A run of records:
## START
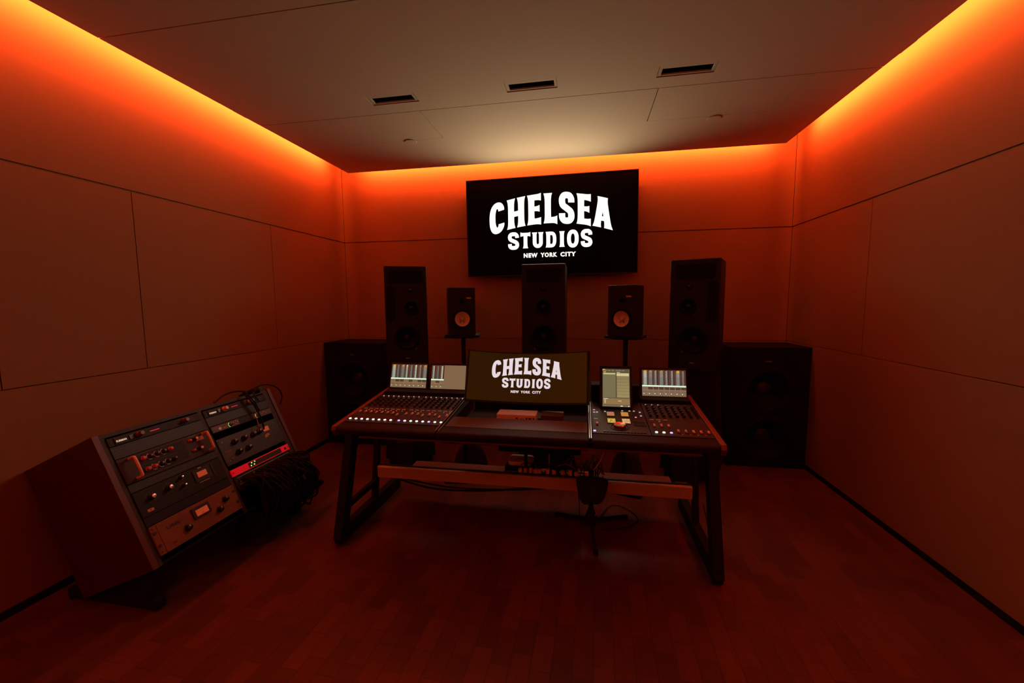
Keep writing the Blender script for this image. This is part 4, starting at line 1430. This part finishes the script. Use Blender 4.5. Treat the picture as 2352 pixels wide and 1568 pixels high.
t = unit('patch_bay', 'black patch bay hung with cables below the red lit unit', 'patch bay', XR_, .470, .470 + 2 * U, M_UNIT)
for vv in (.476, .520):
    MB(RM).box(XR_ + .02, XR_ + .46, -vv - .002, -vv, ZF, ZF + .004).build('label_rail', M_PRINT, t)
for vv in (.492, .508, .535):
    for k in range(16):
        x = XR_ + .035 + .027 * k
        MB(RM).lathe((x, -vv, ZF), (0, 0, 1), [(.0055, 0), (.0055, .003), (.003, .003), (.003, .0)], 10, False).build('socket', M_STEEL if (k + int(vv * 1000)) % 4 == 0 else M_DGREY, t)

# cables hanging out of the patch bay to the floor: nobody could count them
random.seed(31)
hb = MB()
for k in range(120):
    s = random.random()
    y = 2.10 + .46 * random.random()
    p0 = RM @ Vector((y, -random.choice((.492, .508, .535)), .012))
    yy = y + random.uniform(-.03, .10)
    p1 = (p0.x + .05 + .08 * random.random(), y + random.uniform(-.01, .03), p0.z - .02 + .02 * random.random())
    low = random.uniform(.05, .22)
    p2 = (p0.x + .10 + .10 * random.random(), yy, (p0.z + low) / 2)
    p3 = (p0.x + .02 + .14 * random.random(), yy + random.uniform(-.06, .08), low)
    p4 = (p0.x - .08 + .10 * random.random(), yy + random.uniform(-.12, .12), random.uniform(.02, .10))
    hb.tube([tuple(p0), p1, p2, p3, p4], random.uniform(.004, .0065), 6, 4)
tag(hb.build('hanging_cables', M_CABLE, None, smooth=True), 'thick mass of black cables hanging from the rack patch bay to the floor', 'cables', kind='stuff')
sag_bag('sandbag', 'dark heap of coiled cable bags on the floor below the slanted rack', (-2.10, 2.27, 0), .15, .19, .16, 12, None)


def xlr(label, base, d, grp='black cable plugs with shiny pins'):
    base, d = Vector(base), Vector(d).normalized()
    t = thing('cable_plug', label, 'cable plug', tuple(base), 0, grp)
    MB().lathe(base, d, [(.0005, -.075), (.008, -.07), (.011, -.03), (.016, 0), (.019, .03), (.019, .055), (.016, .055), (.016, .035), (.0005, .034)], 18, False).build('sleeve', M_CABLE, t, smooth=True)
    a = d.orthogonal().normalized()
    bq = d.cross(a)
    for k in range(3):
        p = base + (a * math.cos(2.1 * k) + bq * math.sin(2.1 * k)) * .008
        MB().cyl(p + d * .034, p + d * .053, .0022, n=8).build('pin', M_METK, t)
    return t


pt = RM @ Vector((2.47, .018, -.012))
xlr('black plug with shiny pins lying on the top right corner of the rack', tuple(pt), (.45, .85, .15))
xlr('black plug with shiny pins hanging at the right of the cable mass', (-1.95, 2.62, .15), (.6, .2, .6))
tc_ = RM @ Vector((2.57, .022, -.02))
bo = MB(RM).box(2.505, 2.585, .006, .040, -.05, .0).build('adapter_box', M_GREY, None, bev=.005)
tag(bo, 'small dark adapter box on the top right corner of the rack', 'adapter')


def rp(x, v, z):
    return tuple(RM @ Vector((x, -v, z)))


cg = 'cables draped over the rack'
cable('black cable arching along the rack top and down between the bays', [rp(2.16, -.012, .01), rp(2.26, -.045, .02), rp(2.36, -.03, .04), rp(2.40, .05, .05), rp(2.42, .13, .04)], .005, None, cg)
cable('second black cable draped down over the bronze interface', [rp(2.42, -.035, .0), rp(2.37, -.02, .035), rp(2.385, .06, .05), rp(2.40, .12, .045), rp(2.405, .20, .04), rp(2.41, .26, .02)], .006, None, cg)
cable('thin red cable hanging down to the equaliser knobs', [rp(2.40, .12, .03), rp(2.375, .17, .04), rp(2.355, .23, .045), rp(2.345, .26, .036)], .0022, M_CABR, cg)
cable('black cable looping out from the rack top right corner and down its side', [rp(2.45, -.03, .0), rp(2.58, -.045, .01), rp(2.66, .0, .03), rp(2.68, .07, .03), rp(2.66, .13, .0)], .0045, None, cg)
cable('black cable lying from the corner plug to the right pale lamp', [rp(2.50, -.02, .01), rp(2.44, .0, .04), rp(2.43, .03, .05), rp(2.45, .06, .04)], .004, None, cg)
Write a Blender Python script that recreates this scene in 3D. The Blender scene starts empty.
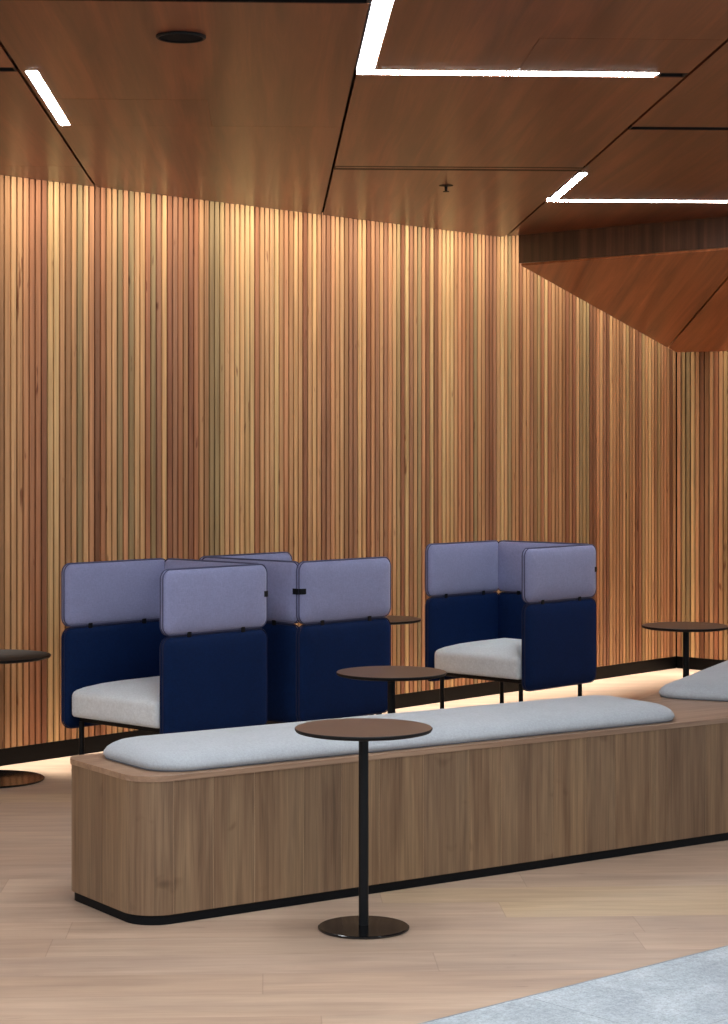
## END
Task objective ▸
Gather up every line in the data above that contains the word "Blender", copying each one.

Task output ▸
Keep writing the Blender script for this image. This is part 4, starting at line 1430. This part finishes the script. Use Blender 4.5. Treat the picture as 2352 pixels wide and 1568 pixels high.
Write a Blender Python script that recreates this scene in 3D. The Blender scene starts empty.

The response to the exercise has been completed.